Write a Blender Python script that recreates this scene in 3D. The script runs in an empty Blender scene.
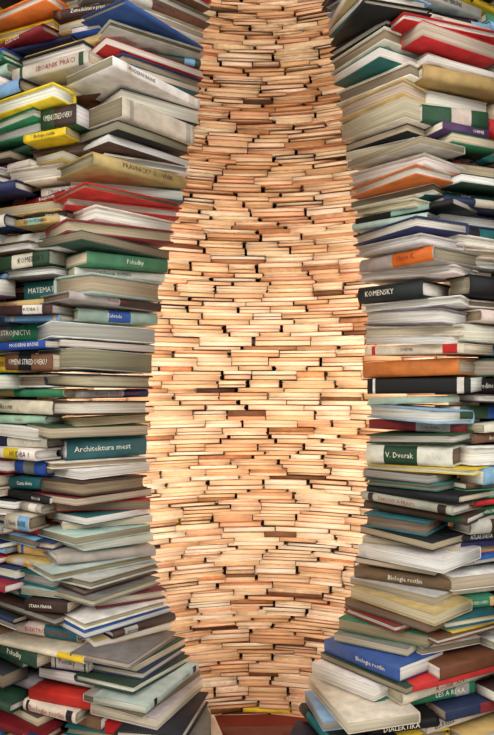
import bpy, math, random
import numpy as np
from mathutils import Vector
random.seed(11); rng=random.Random(101)
R=0.85; RIN=0.70; D=1.904; F=701.0; HY=385.0; CZ=1.235; TOP=3.3
DF=D-.794; DI=D-.674
U=rng.uniform
def lin(c):
    return tuple(((v/255)/12.92 if v/255<=0.04045 else ((v/255+0.055)/1.055)**2.4) for v in c)
def jit(c,a):
    k=U(-a,a); return lin([min(255,max(0,v+k+U(-a*.35,a*.35))) for v in c])

# ---------------- materials ----------------
def mat_books(name,pages):
    m=bpy.data.materials.new(name); m.use_nodes=True; nt=m.node_tree; N=nt.nodes; Lk=nt.links
    b=N['Principled BSDF']; a=N.new('ShaderNodeVertexColor'); a.layer_name='Col'
    tc=N.new('ShaderNodeTexCoord'); mp=N.new('ShaderNodeMapping'); nz=N.new('ShaderNodeTexNoise')
    Lk.new(tc.outputs['Object'],mp.inputs['Vector']); Lk.new(mp.outputs['Vector'],nz.inputs['Vector'])
    mr=N.new('ShaderNodeMapRange'); mx=N.new('ShaderNodeMix'); mx.data_type='RGBA'; mx.blend_type='MULTIPLY'; mx.inputs[0].default_value=1
    Lk.new(nz.outputs['Fac'],mr.inputs['Value']); Lk.new(a.outputs['Color'],mx.inputs[6]); Lk.new(mr.outputs['Result'],mx.inputs[7])
    Lk.new(mx.outputs[2],b.inputs['Base Color'])
    mr.inputs['From Min'].default_value=.3; mr.inputs['From Max'].default_value=.7
    bp=N.new('ShaderNodeBump'); Lk.new(nz.outputs['Fac'],bp.inputs['Height']); Lk.new(bp.outputs['Normal'],b.inputs['Normal'])
    if pages:
        mp.inputs['Scale'].default_value=(6,6,700); nz.inputs['Scale'].default_value=1; nz.inputs['Detail'].default_value=4
        mr.inputs['To Min'].default_value=.62; mr.inputs['To Max'].default_value=1.06; b.inputs['Roughness'].default_value=.9
        bp.inputs['Strength'].default_value=.3; bp.inputs['Distance'].default_value=.001
        b.inputs['Specular IOR Level'].default_value=.2
    else:
        mp.inputs['Scale'].default_value=(45,45,60); nz.inputs['Scale'].default_value=1; nz.inputs['Detail'].default_value=5
        mr.inputs['To Min'].default_value=.72; mr.inputs['To Max'].default_value=1.08; b.inputs['Roughness'].default_value=.62
        b.inputs['Specular IOR Level'].default_value=.35
        bp.inputs['Strength'].default_value=.1; bp.inputs['Distance'].default_value=.001
    return m
M_COV=mat_books('book_cover',False); M_PAG=mat_books('book_pages',True)
def simple(name,c,rough=.8,noise=None,c2=None):
    m=bpy.data.materials.new(name); m.use_nodes=True; nt=m.node_tree; b=nt.nodes['Principled BSDF']
    b.inputs['Base Color'].default_value=(*lin(c),1); b.inputs['Roughness'].default_value=rough
    if noise:
        n=nt.nodes.new('ShaderNodeTexNoise'); n.inputs['Scale'].default_value=noise; n.inputs['Detail'].default_value=6
        r=nt.nodes.new('ShaderNodeValToRGB'); r.color_ramp.elements[0].color=(*lin(c),1); r.color_ramp.elements[1].color=(*lin(c2),1)
        r.color_ramp.elements[0].position=.35; r.color_ramp.elements[1].position=.65
        nt.links.new(n.outputs['Fac'],r.inputs[0]); nt.links.new(r.outputs[0],b.inputs['Base Color'])
    return m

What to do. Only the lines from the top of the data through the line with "k=U(-a,a); return lin([min(255,max(0,v+k+U(-a*.35,a*.35)))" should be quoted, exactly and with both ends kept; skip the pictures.

Task answer.
Write a Blender Python script that recreates this scene in 3D. The script runs in an empty Blender scene.
import bpy, math, random
import numpy as np
from mathutils import Vector
random.seed(11); rng=random.Random(101)
R=0.85; RIN=0.70; D=1.904; F=701.0; HY=385.0; CZ=1.235; TOP=3.3
DF=D-.794; DI=D-.674
U=rng.uniform
def lin(c):
    return tuple(((v/255)/12.92 if v/255<=0.04045 else ((v/255+0.055)/1.055)**2.4) for v in c)
def jit(c,a):
    k=U(-a,a); return lin([min(255,max(0,v+k+U(-a*.35,a*.35))) for v in c])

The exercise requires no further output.